Running it twice means you think you make bad calls. I'm against it. If you lose or take a bad beat while your ahead, you should just top up and keep grinding. The money will come your way if you put your money in good in the long run.
This is just dead wrong. In most all-in on the flop situations, one of the players is ahead --- sometimes materially ahead --- when the players agree to run it multiple times. That player that's ahead agrees to multiple runs to minimize the variance, and in some situations this is clearly a reasonable decision. I am certain that we all run the same in the long run (in terms of "luck"). I am much less sure, however, that we all run the same in the biggest pots (once again, due to randomness, not some rigtard theory). If you generally only play $25K pots but find yourself in a $200K pot, you need a lot of $25K wins to make up for the one loss if your opponent happens to win the big one.

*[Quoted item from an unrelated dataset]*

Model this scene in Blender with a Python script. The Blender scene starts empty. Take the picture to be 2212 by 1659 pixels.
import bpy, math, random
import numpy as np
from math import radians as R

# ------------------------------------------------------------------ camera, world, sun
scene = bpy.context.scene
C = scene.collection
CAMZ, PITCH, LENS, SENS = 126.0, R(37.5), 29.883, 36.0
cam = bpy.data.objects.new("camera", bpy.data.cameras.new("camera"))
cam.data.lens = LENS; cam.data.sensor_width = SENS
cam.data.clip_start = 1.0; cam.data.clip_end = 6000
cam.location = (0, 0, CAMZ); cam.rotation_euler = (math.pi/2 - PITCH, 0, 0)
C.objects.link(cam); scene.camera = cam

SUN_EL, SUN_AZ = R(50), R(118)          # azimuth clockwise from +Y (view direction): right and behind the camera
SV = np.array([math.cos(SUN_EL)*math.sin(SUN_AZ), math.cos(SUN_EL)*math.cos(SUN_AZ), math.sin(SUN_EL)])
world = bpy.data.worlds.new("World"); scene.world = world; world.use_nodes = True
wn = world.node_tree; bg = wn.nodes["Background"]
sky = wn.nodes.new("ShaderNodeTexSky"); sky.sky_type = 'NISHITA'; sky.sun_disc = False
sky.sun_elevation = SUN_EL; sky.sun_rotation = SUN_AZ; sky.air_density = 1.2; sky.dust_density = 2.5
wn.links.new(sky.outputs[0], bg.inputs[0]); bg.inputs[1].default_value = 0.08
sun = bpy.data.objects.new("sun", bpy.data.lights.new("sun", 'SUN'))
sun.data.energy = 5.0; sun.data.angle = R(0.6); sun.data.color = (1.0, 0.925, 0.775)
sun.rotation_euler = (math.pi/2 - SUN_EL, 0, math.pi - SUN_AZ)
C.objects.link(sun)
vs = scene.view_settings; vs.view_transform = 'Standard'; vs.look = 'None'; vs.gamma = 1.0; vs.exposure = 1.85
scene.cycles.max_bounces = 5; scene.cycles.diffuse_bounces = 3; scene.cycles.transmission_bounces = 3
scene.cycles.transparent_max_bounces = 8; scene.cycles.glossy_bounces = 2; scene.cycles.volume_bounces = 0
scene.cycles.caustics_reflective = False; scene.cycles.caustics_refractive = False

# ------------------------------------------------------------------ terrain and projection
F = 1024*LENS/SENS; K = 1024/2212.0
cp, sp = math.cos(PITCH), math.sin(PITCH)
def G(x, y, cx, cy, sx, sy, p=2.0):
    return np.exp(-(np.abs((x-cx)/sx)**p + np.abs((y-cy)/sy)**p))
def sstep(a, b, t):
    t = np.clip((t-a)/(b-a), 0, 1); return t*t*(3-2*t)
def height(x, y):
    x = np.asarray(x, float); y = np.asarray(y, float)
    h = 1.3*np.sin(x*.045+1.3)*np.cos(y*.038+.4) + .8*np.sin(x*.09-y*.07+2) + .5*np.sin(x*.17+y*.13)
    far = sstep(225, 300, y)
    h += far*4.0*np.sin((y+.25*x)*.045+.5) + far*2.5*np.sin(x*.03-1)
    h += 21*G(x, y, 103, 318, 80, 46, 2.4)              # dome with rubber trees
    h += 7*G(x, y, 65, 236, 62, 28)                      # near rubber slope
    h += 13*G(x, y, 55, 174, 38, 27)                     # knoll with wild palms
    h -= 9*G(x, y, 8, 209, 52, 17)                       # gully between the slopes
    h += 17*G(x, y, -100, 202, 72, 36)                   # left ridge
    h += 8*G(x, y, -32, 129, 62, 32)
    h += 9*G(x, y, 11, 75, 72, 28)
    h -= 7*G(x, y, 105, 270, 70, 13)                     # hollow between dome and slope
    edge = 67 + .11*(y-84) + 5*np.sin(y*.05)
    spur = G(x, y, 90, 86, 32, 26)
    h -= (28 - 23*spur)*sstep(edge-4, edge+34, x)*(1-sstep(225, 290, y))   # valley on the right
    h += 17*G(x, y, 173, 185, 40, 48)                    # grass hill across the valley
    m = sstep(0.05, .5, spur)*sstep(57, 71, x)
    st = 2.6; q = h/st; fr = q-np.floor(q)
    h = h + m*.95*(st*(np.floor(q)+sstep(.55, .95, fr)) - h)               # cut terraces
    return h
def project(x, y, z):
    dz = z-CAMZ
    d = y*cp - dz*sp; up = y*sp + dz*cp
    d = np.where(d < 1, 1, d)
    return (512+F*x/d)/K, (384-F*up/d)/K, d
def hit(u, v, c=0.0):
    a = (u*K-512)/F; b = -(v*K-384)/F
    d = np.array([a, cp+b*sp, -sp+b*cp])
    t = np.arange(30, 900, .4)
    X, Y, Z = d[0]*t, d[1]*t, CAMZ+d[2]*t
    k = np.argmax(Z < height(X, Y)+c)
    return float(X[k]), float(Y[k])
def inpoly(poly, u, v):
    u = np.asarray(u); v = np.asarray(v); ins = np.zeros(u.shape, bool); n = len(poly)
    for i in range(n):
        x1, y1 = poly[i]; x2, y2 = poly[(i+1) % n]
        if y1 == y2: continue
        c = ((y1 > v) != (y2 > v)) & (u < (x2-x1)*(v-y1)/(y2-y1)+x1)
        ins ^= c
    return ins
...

Suppose you're playing a $200K pot where you and your opponent are both all-in on the flop. You hold top two pair vs. villains's nut flush draw. For instance A7 spades vs. KQ off, with a flop of KQ4 and two spades. The guy with two pair is a 64% favorite, but more than 1/3 of the time he'll lose the entire pot.

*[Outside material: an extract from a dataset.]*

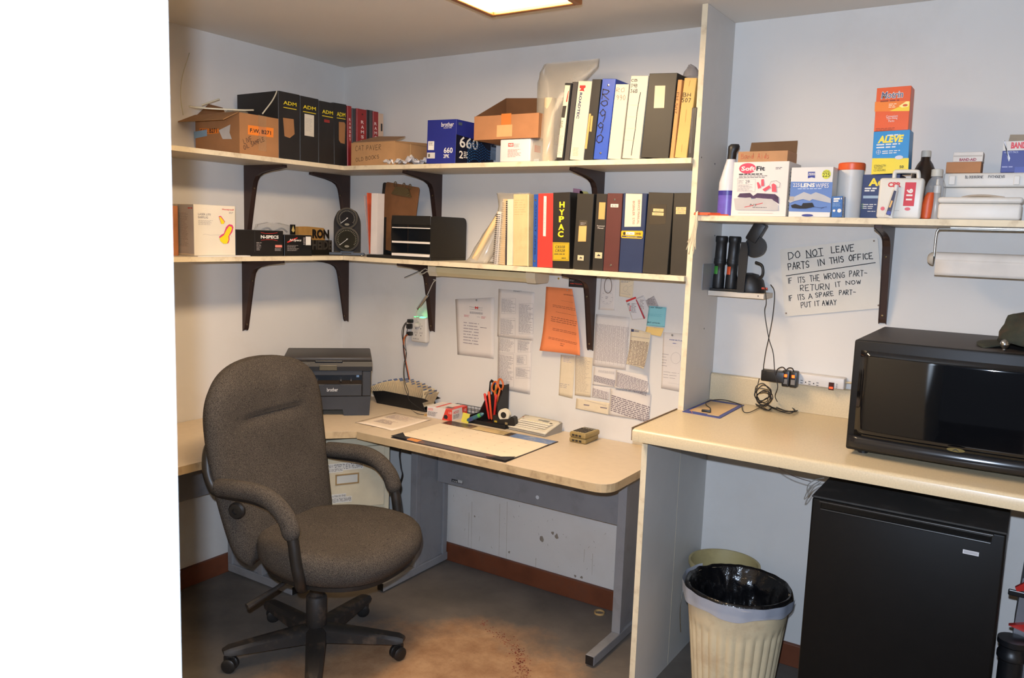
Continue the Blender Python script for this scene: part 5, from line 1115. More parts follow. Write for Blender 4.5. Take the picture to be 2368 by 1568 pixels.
t, f = binder('wide black binder with a cream label window', r3(1270, 1272), r3(1592, 1274), r3(1368, 322), YF, Z1, mt((46, 42, 34), .5, var=.08, name='dark_brown_binder'), group=GU); f.poly([r3(1436, 445), r3(1556, 443), r3(1540, 703), r3(1420, 706)], mt((226, 206, 168), .6), 'label', px=True)
t, f = binder('narrow tan folder beside the wide black binder', r3(1606, 1258), r3(1655, 1258), r3(1702, 378), YF, Z1, mt((206, 152, 90), .7, dirt=(150, 104, 60), dscale=8, damt=.4), group=GU, pages=False); alongtext(f, 'PH 507', r3(1702, 520), r3(1672, 770), 5, mt((120, 84, 50), .7, var=0), 0)
t, f = binder('manila yellow folder with black marker writing near the partition', r3(1664, 1250), r3(1806, 1246), r3(1778, 365), YF, Z1, mt((214, 172, 96), .6, dirt=(176, 130, 70), dscale=7, damt=.3, name='manila'), group=GU); f.hand('BH', r3(1765, 530), r3(1850, 572), INK, .0018); f.hand('507', r3(1752, 590), r3(1850, 636), INK, .0018); f.strokes([[r3(1845, 385), r3(1828, 450)], [r3(1802, 725), r3(1785, 870)], [r3(1752, 1130), r3(1742, 1215)]], mt((150, 104, 50), .7, var=0), .0008, name='crease')
t, f = binder('black folders in a clear sleeve at the end of the upper row', r3(1818, 1246), r3(1882, 1250), r3(1862, 700), YF, Z1, mt((40, 38, 38), .4), group=GU, pages=False, name='folder'); f.strokes([[r3(1880, 710), r3(1850, 1230)], [r3(1866, 710), r3(1836, 1230)]], LG, .0008, name='sheet_edge')
pq = at(r3(1862, 300), 'y', -.20); MBx = bag_mesh([(0, 0, 0, .028, .03), (.002, 0, .02, .026, .025), (.0, 0, .035, .016, .012), (-.008, 0, .045, .004, .004)], n=20, seed=5, amp=.006).out('plastic_bag', mt((150, 146, 146), .2, alpha=.6), None, 'all'); tag(place(MBx, (pq.x-.002, -.20, at(r3(1862, 355), 'y', -.20).z+.002)), 'small grey plastic bag peeking over the yellow folder', 'bag')

# ================================================================== LOWER SHELF, LEFT WALL
XL = .285
p0, p1 = at(r4(300, 1050), 'x', XL), at(r4(780, 1052), 'x', XL); he = at(r4(300, 462), 'x', XL).z-Z2
ms = thing('cardboard_sheet', 'flat white card sheet lying under the earplug box', 'sheet', (.303, p0.y+.002, Z2+.0004), math.pi/2); MB().box(0, .245, 0, .22, 0, .0035).out('sheet', WHT, ms)
eb = thing('earplug_box', 'large white earplug box with yellow and pink earplug print', 'box', (XL, p0.y, Z2+.0045), math.pi/2)
wE = p1.y-p0.y; MB().box(0, wE, 0, .20, 0, he-.005, .001, 1).out('carton', mt((220, 210, 190), .5, var=.03), eb)
f = Face(eb, (0, 0, 0), (1, 0, 0), (0, 0, 1)); f.text('LASER LITE', r4(342, 568), r4(490, 598), GREYINK, bold=.01); f.text('EARPLUG', r4(342, 603), r4(456, 633), GREYINK, bold=.01); f.text('Honeywell', r4(622, 515), r4(757, 545), REDINK, bold=.02)
f.lines(r4(342, 645), r4(525, 712), 5, LG, .3); f.lines(r4(700, 553), r4(755, 580), 2, LG, .4); f.strokes([[r4(395, 820), r4(420, 812), r4(480, 826), r4(600, 822), r4(720, 826), r4(735, 850)]], LG, .0006)
EY = mt((226, 206, 30), .5, var=.05); EP = mt((206, 60, 110), .5, var=0)
f.poly([r4(580, 605), r4(605, 600), r4(655, 668), r4(640, 695), r4(608, 695)], EP, 'earplug_print', px=True); f.poly([r4(587, 615), r4(602, 612), r4(648, 672), r4(636, 695), r4(610, 695)], EY, 'earplug_print', px=True)
f.poly([r4(585, 845), r4(610, 820), r4(640, 805), r4(665, 730), r4(700, 698), r4(738, 705), r4(752, 735), r4(738, 790), r4(705, 835), r4(706, 880), r4(692, 920), r4(640, 925), r4(605, 895)], EP, 'earplug_print', px=True)
f.poly([r4(588, 862), r4(640, 825), r4(672, 760), r4(700, 720), r4(728, 728), r4(735, 750), r4(718, 790), r4(692, 838), r4(695, 880), r4(675, 925), r4(635, 925), r4(600, 895)], EY, 'earplug_print', px=True)
fs = Face(eb, (0, .20, 0), (0, -1, 0), (0, 0, 1)); fs.n = Vector((-1, 0, 0)); fs.rect(r4(105, 465), r4(298, 1045), mt((176, 172, 170), .5), 'grey_side_print'); fs.lines(r4(118, 560), r4(235, 960), 30, GREYINK, .25, seed=9); fs.lines(r4(225, 500), r4(285, 518), 1, REDINK, .7)
sl = thing('wooden_box', 'orange brown box standing left of the earplug box, cut by the door jamb', 'box', (.20, -1.165, Z2+.0004), math.pi/2); MB().box(0, .085, 0, .16, 0, .19, .002).out('box', mt((176, 112, 70), .7, var=.2), sl); MB().box(.02, .065, .03, .13, .19, .196).out('lid', mt((150, 92, 56), .7), sl)
# N-SPECS boxes
BK = mt((20, 19, 20), .35, var=.05); XN = .27
def nspec(label, a, b, tl, depth, x, lettering):
    p, q, t = at(a, 'x', x), at(b, 'x', x), at(tl, 'x', x); t_ = thing('glasses_box', label, 'box', (x, p.y, Z2+.0004), math.pi/2, group='black safety glasses boxes'); w, h = q.y-p.y, t.z-Z2
    MB().box(0, w, 0, depth, 0, h, .0008, 1).out('carton', BK, t_); f = Face(t_, (0, 0, 0), (1, 0, 0), (0, 0, 1)); lettering(f); return t_
def L1(f):
    f.strokes([[r4(1002, 775), r4(1002, 1020)]], GREYINK, .0006, name='edge_wear')
    f.text('N-SPECS', r4(1072, 825), r4(1280, 868), WHT, bold=.04); f.strokes([[r4(1075, 795), r4(1130, 806), r4(1210, 806), r4(1265, 797)], [r4(1075, 886), r4(1130, 877), r4(1210, 877), r4(1265, 890)]], REDINK, .0016); f.lines(r4(1020, 905), r4(1085, 1005), 6, LG, .4); f.rect(r4(1238, 940), r4(1318, 968), mt((226, 130, 116), .5), 'red_tab'); f.lines(r4(1235, 975), r4(1312, 1010), 4, LG, .5)
nspec('larger black safety glasses box beside the white earplug box', r4(785, 1020), r4(1335, 1030), r4(785, 762), .16, XN, L1)
def L2(f):
    f.poly([r4(1378, 905), r4(1420, 880), r4(1500, 850), r4(1500, 860), r4(1440, 895), r4(1385, 915)], REDINK, 'red_swoosh', px=True); f.text('N-Specs', r4(1408, 868), r4(1545, 905), WHT, bold=.02, shear=.25); f.lines(r4(1380, 940), r4(1515, 1012), 6, LG, .35); f.rect(r4(1595, 842), r4(1655, 942), WHT, 'barcode_label'); f.lines(r4(1566, 850), r4(1590, 940), 5, LG, .6)
nspec('smaller black safety glasses box with white barcode label', r4(1348, 1038), r4(1668, 1035), r4(1348, 822), .12, XN, L2)
# clear bag with tag behind
q = at(r4(1250, 820), 'x', .13); gb = thing('plastic_bag', 'clear bag of safety glasses with a black gold tag behind the black boxes', 'bag', (.055, q.y, Z2+.001), math.pi/2)
bag_mesh([(.06, 0, 0, .10, .035), (.06, 0, .06, .115, .040), (.06, 0, .105, .118, .035), (.055, 0, .128, .10, .02), (.05, 0, .140, .03, .01)], n=34, seed=11, amp=.012).out('film', CLEAR, gb, 'all')
MB().tube(smooth_path([(-.04, -.01, .10), (0, -.02, .115), (.04, -.01, .10), (.08, -.02, .115), (.12, -.01, .10)], 6), .004, 8).out('glasses', mt((120, 122, 128), .2), gb, 'all')
tg = Face(gb, (0, -.047, 0), (1, 0, 0), (0, 0, 1)); tg.rect(r4(1412, 700), r4(1475, 820), BK, 'tag'); tg.poly([r4(1430, 770), r4(1450, 712), r4(1468, 775), r4(1450, 795)], mt((206, 180, 110), .4), 'gold_emblem', px=True)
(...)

In this case as the guy holding two pair, I would want to run it three times --- drastically increasing the
odds that the two pair turns out to be profitable, even if the profit is less than max profit. I would probably accept running it twice, though, as it makes it nearly certain (7/8) that I break even at least. You may not want to play it this way, but it's good variance/
bankroll management. If you get into a LOT of $200K pots so you believe that, in the long run, your luck will even out there, I'm fine with not running multiple times --- but there are situations when it's clearly a reasonable decision.